We humans perceive the world in three-dimensional space. So how can one study a geometric object that might exist in, say, 25 dimensions?

Tarik Aougab works with a set of mathematical techniques that help him to do just that. One of the keys to his work, says the new Tamarkin assistant professor of mathematics, is symmetry.

“If you’re interested in geometric objects that live in 25-dimensional space, you can’t really look at it and you don’t really know much about it,” Aougab said. “But maybe you know something about its collection of symmetries. That’s really useful because you can reconstruct geometric facts about this high-dimensional object by studying its symmetries.”

Take a simple, two-dimensional example: a circle. You can rotate a circle through any angle, and its shape doesn’t change. Each transformation in which an object’s shape doesn’t change is called a symmetry. If you know about an object’s set of symmetries, you can infer things about the object’s geometry without ever seeing it.

“Suppose I had a mysterious two-dimensional shape in my pocket,” Aougab said. “I’m not going to tell you what it is. I’m only going to tell you that it’s an object that is really symmetric — so symmetric that you can rotate it through any angle and it doesn’t change shape. Then it wouldn’t be hard to guess that the object is actually a circle. This tells you that the symmetries actually encode the identity of the shape.”

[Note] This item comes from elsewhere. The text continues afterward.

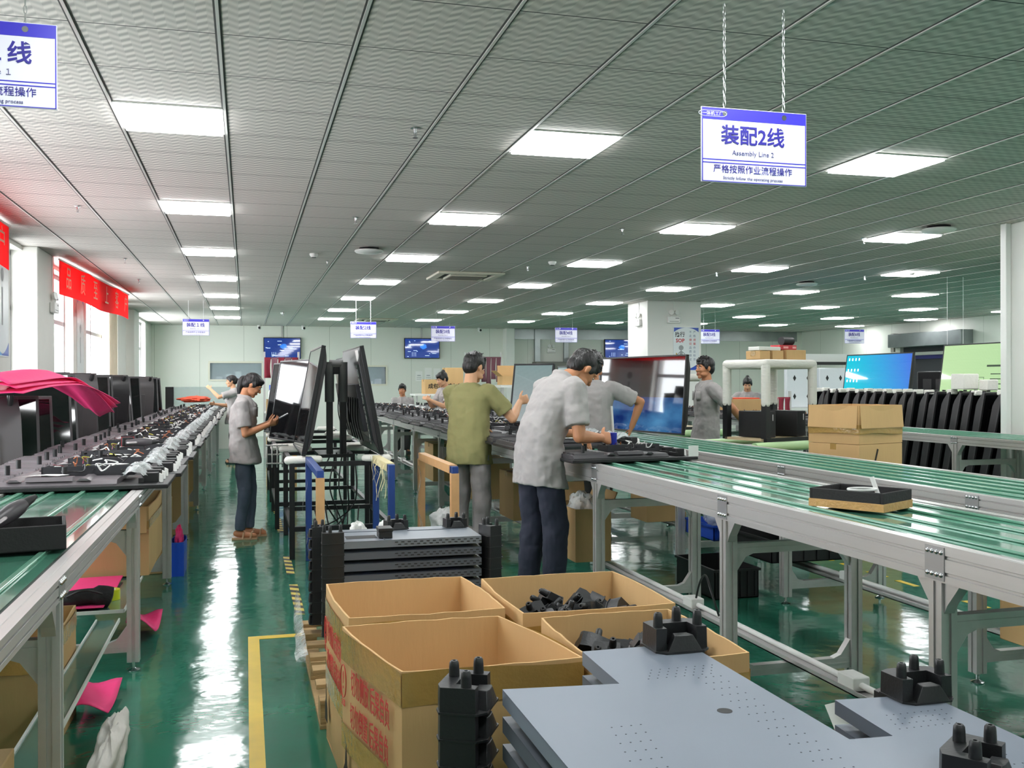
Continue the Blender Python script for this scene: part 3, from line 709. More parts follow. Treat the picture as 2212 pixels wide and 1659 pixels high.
for nm, x, y, rz, z0, n in (('left back', .515, 2.33, R(62), zA - .06, 10), ('right back', 1.135, 2.47, 0, zA, 11), ('right near', 1.14, 1.1, PI, zA, 1), ('left near', .62, 1.1, PI, zA, 1)):
    for k in range(n): block((x, y, z0 - .062 * k) if k == 0 else (x, y + (.02 if nm != 'left back' else 0), z0 - .064 * k), rz, 'black corner block, %s down the %s column of the left foreground stack' % (ORD[k], nm), GC, scale=(1, 1, 1.06))
for nm, x, y, rz, n in (('right back', 1.70, 2.20, 0, 9), ('middle', 1.47, 1.72, R(35), 1)):
    for k in range(n): block((x, y + (.03 if k else 0), zB - .064 * k), rz, 'black corner block, %s down the %s column of the right foreground stack' % (ORD[k], nm), GC, scale=(1, 1, 1.06 if k else 1))
def pallet(label, x0, x1, y0, y1, h):
    t = thing('wooden_pallet', label, 'pallet', ((x0 + x1) / 2, (y0 + y1) / 2, 0)); hx, hy = (x1 - x0) / 2, (y1 - y0) / 2
    n = 7
    for i in range(n):
        y = -hy + .04 + (2 * hy - .08) * i / (n - 1); b = MB(); b.box(-hx, hx, y - .045, y + .045, h - .02, h); b.build('deck_board', WOOD, t, bevel=.002)
    for x in (-hx + .04, 0, hx - .04):
        b = MB(); b.box(x - .04, x + .04, -hy, hy, 0, .02); b.build('bottom_board', WOOD, t, bevel=.002)
        for y in (-hy + .07, 0, hy - .07):
            b = MB(); b.box(x - .038, x + .038, y - .065, y + .065, .02, h - .02); b.build('block', WOOD, t, bevel=.002)
    return t
pallet('rough wooden pallet under the stack of slotted metal sheets', .30, 1.32, 4.22, 5.66, .125)
pallet('low wooden pallet under the left foreground stack of metal sheets', .5, 1.19, 1.02, 2.5, .12)
pallet('low wooden pallet under the right foreground stack of metal sheets', 1.21, 1.76, 1.0, 2.25, .12)
# rear stack of slotted sheets
DKSHEETM = mat('darker_sheet_metal', (96, 102, 112), .4, metal=.2)
GR = 'slotted metal sheets on the wooden pallet'
for k in range(9):
    z = .665 - .058 * k
    t = sheet('slotted grey metal sheet on the wooden pallet, %s from the top' % ORD[k], [(.47, 5.02), (1.20, 5.02), (1.20, 5.43), (.40, 5.43), (.40, 5.1)], z, GR, .036, None, (), DKSHEETM if k else mat('pale_slotted_sheet', (128, 135, 144), .38, metal=.2))
    b = MB(); cx, cy = t.location.x, t.location.y
    for j in range(14):
        for rw in range(2):
            x = .74 + .033 * j + .016 * rw - cx; b.box(x, x + .016, 5.0165 - cy, 5.0185 - cy, -.014 - .012 * rw, -.010 - .012 * rw)
    b.build('slots', DARKGAP, t)
    if k == 0:
        b = MB(); b.box(.5 - cx, .66 - cx, 5.1 - cy, 5.2 - cy, .0002, .0012); b.build('cut_out', DARKGAP, t)
        b = MB(); b.box(.44 - cx, .78 - cx, 5.33 - cy, 5.336 - cy, .0, .003); b.box(.85 - cx, 1.15 - cx, 5.3 - cy, 5.306 - cy, 0, .003); b.box(.685 - cx, .69 - cx, 5.03 - cy, 5.25 - cy, 0, .004); b.build('pressed_line', mat('pressed_line_grey', (90, 96, 104), .4), t)
GC2 = 'black corner blocks of the rear stack'
for nm, x, y, rz, z0, n in (('near left', .425, 5.05, PI, .655, 9), ('far left', .375, 5.4, -PI / 2, .64, 9), ('near right', 1.262, 5.09, PI / 2 + .3, .655, 9)):
    for k in range(n): block((x, y, z0 - .0585 * k), rz, 'black corner block, %s down the %s column of the rear stack' % (ORD[k], nm), GC2, scale=(.72, .72, .97) if nm != 'near right' else (.8, .8, .97))
block((.80, 5.39, .667), .2, 'black corner block on the far edge of the rear stack, left one', GC2, scale=.8)
block((1.13, 5.37, .667), .1, 'black corner block on the far edge of the rear stack, right one', GC2, scale=.8)
t = thing('spacer_block', 'small dark double spacer block standing on the rear metal sheet', 'block', (.70, 5.12, .666), 0)
b = MB(); b.box(-.035, .035, -.05, .05, 0, .033); b.build('body', BLKB, t, bevel=.003)
b = MB(); b.box(-.038, .038, -.053, .053, .033, .052); b.build('cap', BLKB, t, bevel=.003)
# loose blocks in the two cartons
r = random.Random(11); GL = 'loose black corner blocks in the cartons'
for bi, (x0, x1, y0, y1, nm) in enumerate(((1.06, 1.46, 3.50, 3.94, 'far'), (1.11, 1.40, 2.82, 3.22, 'near'))):
    for k in range(38):
        lay = (k // 10) if k < 20 else 1
        x, y = r.uniform(x0 + .02, x1 - .0), r.uniform(y0, y1); z = .40 + .06 * lay
        if nm == 'far' and k >= 20: x, y = r.uniform(1.10, 1.45), r.uniform(3.56, 3.9); z = .475 + r.uniform(0, .05)
        if nm == 'near' and k >= 20: x, y = r.uniform(1.15, 1.42), r.uniform(2.86, 3.2); z = .49 + r.uniform(0, .06)
        block((x, y, z), 0, 'loose black corner block in the %s heap of blocks, one of a tangle' % nm, GL + ' ' + nm, (r.uniform(-1.5, 1.5), r.uniform(-1.2, 1.2), r.uniform(0, 6.28)))
    b = MB(); b.box(x0 - .03, x1 + .04, y0 - .04, y1 + .03, .01, .40); tag(b.build('block_heap', BLKB), 'dark bed of buried corner blocks inside the %s open carton' % nm, 'corner blocks', None, 'stuff')
b = MB(); r = random.Random(4)
b.grid(lambda u, v: V((.285 - .035 * math.sin(PI * v) * (.5 + u) - .02 * abs(noise.noise(V((u * 7, v * 9, 2)))), 5.72 - .95 * u, .13 + .17 * v * (1 - .75 * u) + .02 * noise.noise(V((u * 8, v * 4, 7))))), 24, 8)
tag(b.build('plastic_film', CLEAR, smooth=60), 'crumpled clear plastic film hanging off the pallet edge', 'plastic film')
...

The technique isn’t necessary to understand circles. All we need to do to understand the geometry of a circle is look at it. Where the technique comes in handy is for objects that we can’t simply look at. One of Aougab's specific interests is in an object of many dimensions known as Teichmüller space.

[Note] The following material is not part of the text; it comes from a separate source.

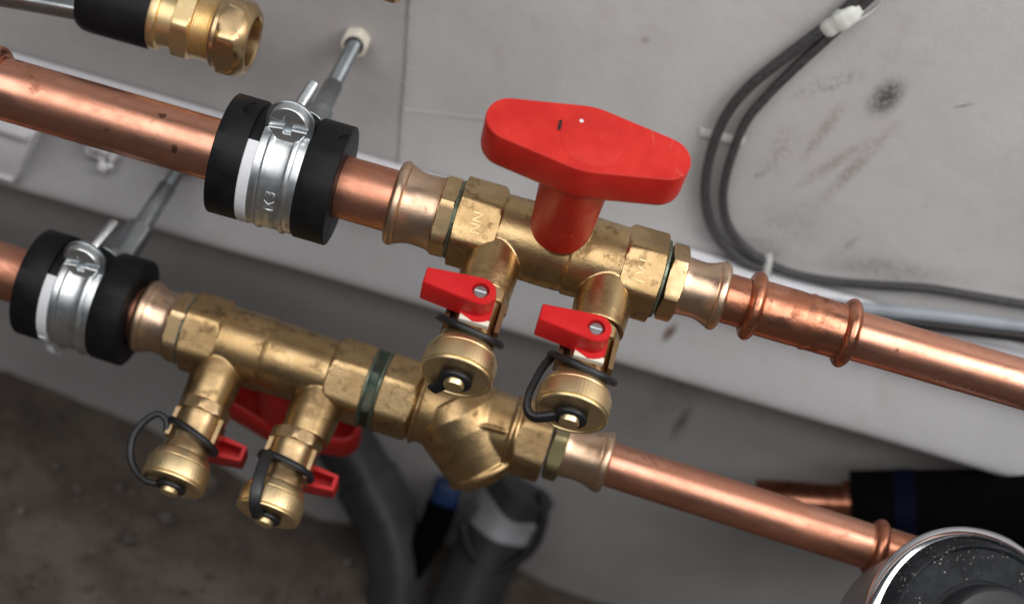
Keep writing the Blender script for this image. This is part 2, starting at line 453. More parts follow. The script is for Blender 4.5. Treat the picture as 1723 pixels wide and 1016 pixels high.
m = MB(); P = [Vector((-105+58*i/20, 169.6, -39.9+11.5*i/20+.4*nz(i*.4, 8))) for i in range(21)]
m.sweep(P, 1.3, .28, seg=8, sub=1, up=(0, -1, 0)); link('plaster_seam', m.mesh('plaster_seam', 'wall', sharp=80), wall)
m = MB(); tv = []  # added strip; its white stands in for light on the ledge top
for k in range(41):
    x = -900+1900*k/40; q = .5*nz(k*.6, 3)
    tv.append([(x, 168.5, -80.9), (x, 130.0+q, -81.0), (x, 128.4+q, -81.8), (x, 128.4+q, -83.2), (x, 168.5, -83.1)])
for k in range(40):
    m.add(tv[k]+tv[k+1], [(i, i+1, i+6, i+5) for i in range(4)])
tag(link('highlight_strip', m.mesh('highlight_strip', 'white', sharp=60)), 'added white trim strip lying along the top of the grey wall ledge', 'highlight')
def ground_fn(u, v):
    x = -1.0+2.2*u; y = -1.2+1.372*v
    t = max(0, min(1, (-.06-x)/.32)); t = t*t*(3-2*t)
    return (x, y, -.432+.062*t+.016*nz(x*9, y*9)+.006*nz(x*34, y*34, 4))
grid('floor', 'dirt', ground_fn, 130, 90)
def rubble():
    m = MB()
    for i in range(420):
        x = random.uniform(-.5, .25); y = random.uniform(-.15, .16)
        t = max(0, min(1, (-.06-x)/.32)); t = t*t*(3-2*t)
        z = -.432+.062*t+.016*nz(x*9, y*9)+.006*nz(x*34, y*34, 4)
        r = random.uniform(1.5, 5) if random.random() < .9 else random.uniform(5, 10)
        q = Matrix.Translation((x*1000, y*1000, z*1000+r*.3)) @ Matrix.Rotation(random.random()*6, 4, Vector((random.random(), random.random(), random.random()+.1))) @ Matrix.Diagonal((r, r*random.uniform(.5, .9), r*random.uniform(.4, .8), 1))
        vs = [Vector(p)*random.uniform(.8, 1.15) for p in ((1, 0, 0), (-1, 0, 0), (0, 1, 0), (0, -1, 0), (0, 0, 1), (0, 0, -1))]
        m.add(vs, [(0, 2, 4), (2, 1, 4), (1, 3, 4), (3, 0, 4), (2, 0, 5), (1, 2, 5), (3, 1, 5), (0, 3, 5)], q)
    tag(link('rubble', m.mesh('rubble', 'stone', sharp=20)), 'small stones and crumbs of rubble scattered over the dirt floor', 'rubble', kind='stuff')
rubble()

# ------------------------------------------------------------------ upper pipe run (axis = world X through the origin)
UP = Matrix.Identity(4)
def pipe(name, mx, x0, x1, r, mat, label, spots=()):
    m = MB()
    n = 24
    m.lathe([(x0, r-1.2), (x0, r)]+[(x0+(x1-x0)*k/n, r+.12*nz(k*.7, r)) for k in range(1, n)]+[(x1, r), (x1, r-1.2)], 64)
    me = m.mesh(name, mat)
    o = link(name, me); o.matrix_world = mx
    return tag(o, label, 'pipe')
pipe('copper_pipe', UP, -520, -62, 17.5, 'copper', 'thick copper pipe entering the upper clamp from the left, upper of the two')
pipe('copper_pipe', UP, 96, 154, 14, 'copper_worn', 'short stub of copper pipe between the right bronze fitting and the ribbed copper coupling')
long_pipe = pipe('copper_pipe', UP, 157.5, 560, 14, 'copper', 'long copper pipe with faint stamped letters leaving the upper coupling to the right')
me = text_mesh('K E M H', 7.5, .12, 'ink'); wrap_on_cylinder(me, 14.06, True, 191, -1)
tx = link('lettering', me, long_pipe, T(.2465, 0, 0))

def coupling(mx, xs, r, rb, seam, label, ext=4, mat='copper_worn'):
    t = thing('pipe_coupling', mx, label, 'pipe coupling')
    x0, x1 = xs
    m = MB(); k = 26
    prof = [(x0-ext, r-1.8), (x0-ext, r-.2), (x0-ext+.8, r)]
    for i in range(1, k):
        x = x0-ext+1+(x1-x0+2*ext-2)*i/k
        q = r-.55*max(0, 1-abs(x-seam)/2.2)+.5*max(0, 1-abs(x-seam-3.2)/1.6)
        prof.append((x, q))
    prof += [(x1+ext-.8, r), (x1+ext, r-.2), (x1+ext, r-1.8)]
    m.lathe(prof, 64)
    link('sleeve', m.mesh('sleeve', mat), t)
    for x in xs:
        m = MB(); m.lathe(bead(x, 8.6, r-.4, rb, 12), 64, cap=False)
        link('press_bead', m.mesh('press_bead', mat, sharp=60), t)
    return t
t = thing('pipe_coupling', UP, 'edge of a copper coupling on the thick pipe, cut off by the left picture edge', 'pipe coupling')
link('press_bead', MB().lathe(bead(-309, 9, 17.6, 22.5, 12), 64, cap=False).mesh('press_bead', 'copper_worn', sharp=60), t)
link('sleeve', MB().lathe([(-380, 17.2), (-380, 19.2), (-309, 19.2), (-304, 19.0), (-304, 17.2)], 64, cap=False).mesh('sleeve', 'copper_worn'), t)
coupling(UP, (128.3, 182.4), 15.6, 19.8, 156.7, 'ribbed copper press coupling on the upper pipe right of the bronze fitting')

def press_fitting(mx, nut, tube, bx, rn, rt, rb, phi, label, grp, mat='bronze', nutmat='brass_nut'):
    """nut=(x0,x1), tube from nut to the bead at bx"""
    t = thing('press_fitting', mx, label, 'pipe fitting', grp)
    s = 1 if bx > nut[1] else -1
    a = nut[1] if s > 0 else nut[0]
    m = MB(); p = []
    L = abs(bx-a)-3.6
    p.append((a-s*2, rt-2)); p.append((a, rt+.7)); p.append((a+s*1.2, rt+.2))
    for i in range(1, 10):
        f = i/10; p.append((a+s*(1.2+(L-1.2)*f), rt-.5*math.sin(math.pi*f)+1.7*max(0, (f-.55)/.45)**1.6))
    p.append((bx-s*3.3, rt+2.0)); p.append((bx-s*2.6, rt+1.6)); p.append((bx-s*2.4, rt-2))
    m.lathe(p, 64, cap=False); link('tube', m.mesh('tube', mat), t)
    m = MB(); q = bead(bx, 6.2, rt+1.0, rb, 12)
    e = [(bx+s*3.6, rt-.6), (bx+s*3.7, rt-3.2)]
    q = q+e if s > 0 else e[::-1]+q
    m.lathe(q, 64, cap=False); link('press_bead', m.mesh('press_bead', mat, sharp=50), t)
    m = MB(); m.hexnut(nut[0], nut[1], rn, 1.4, 1.4, phi, rnd=.5)
    link('hex_nut', m.mesh('hex_nut', nutmat, sharp=25), t)
    return t
fl = press_fitting(UP, (-53, -43.6), None, -75.4, 23.2, 20.6, 24.0, 148+6, 'bronze press fitting with a rolled collar between the upper clamp and the upper valve', 'bronze press fittings on the valves')
fr = press_fitting(UP, (77.2, 86.9), None, 108.4, 22.4, 16.4, 19.6, 148-6, 'narrow bronze press fitting right of the upper valve before the copper coupling', 'bronze press fittings on the valves')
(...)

“What I do is I study a much lower-dimensional object that has the same set of symmetries as this Teichmüller space does,” he said. “The geometry of this low-dimensional object is basically a graph — a network with edges connected by points. The graph is engineered so that it has the same symmetries of the Teichmüller space, and it tells me about the geometry of these very high-dimensional objects.

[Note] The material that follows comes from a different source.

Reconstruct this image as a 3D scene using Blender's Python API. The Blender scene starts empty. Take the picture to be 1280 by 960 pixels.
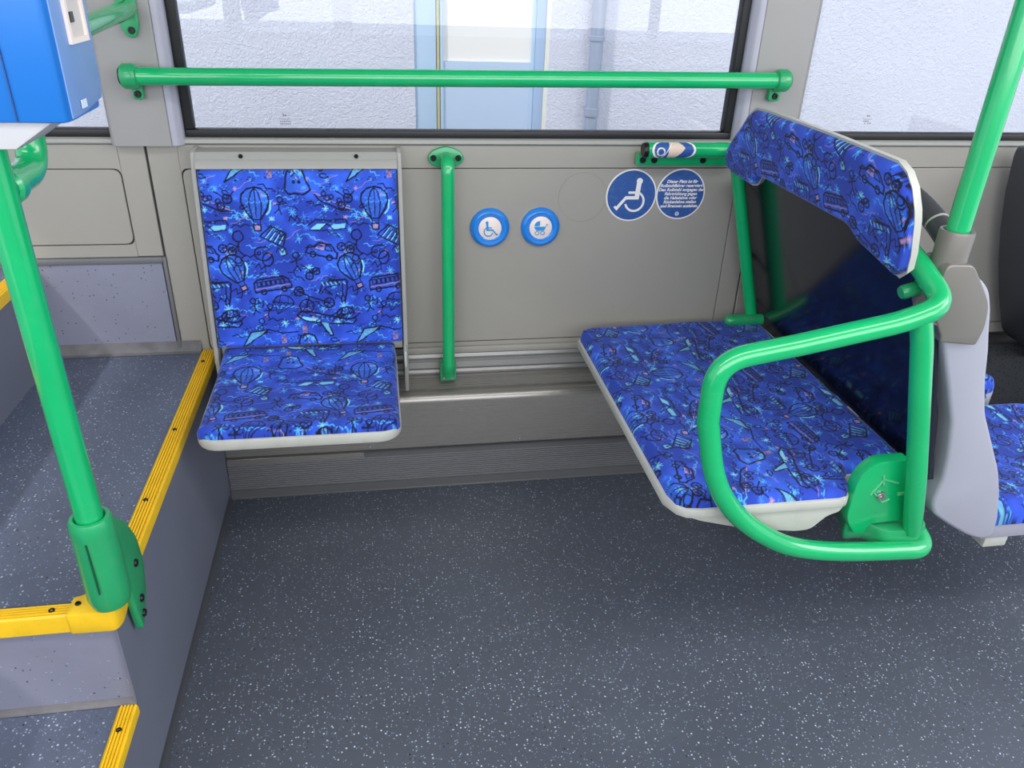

So why study objects that we can’t really look at?

“You study such high-dimensional shapes because they’re encoding information about lower-dimensional shapes that we would encounter in applications and in theoretical physics and in many other areas,” Aougab said.

Aougab comes to Brown from Yale University, where he received his Ph.D. earlier this year. But he’s no stranger to the Brown community or the Providence area. For the last four years, he’s been coming here to help with a program at ICERM, Brown’s National Science Foundation math institute. The program trains young mathematicians to do research.

“Undergraduates from around the country and also from Brown come here and work on research-level math problems,” he said. “We help to advise them and guide them through that research process. So I’m familiar with Brown and Providence because of that.”

Aougab’s first year at Brown will be dedicated to his research, which is supported by a grant from the National Science Foundation. The grant gives people a chance to go to a university in order to work with a particular researcher.

“I applied for a grant to come to Brown and work with Jeff Brock,” Aougab said. Brock is chair of the Department of Mathematics and has pioneered research in hyperbolic geometry and Teichmüller space.

“My work is highly influenced and inspired by his work. That’s one reason I wanted to come here. It gives me the chance to work closely with him.”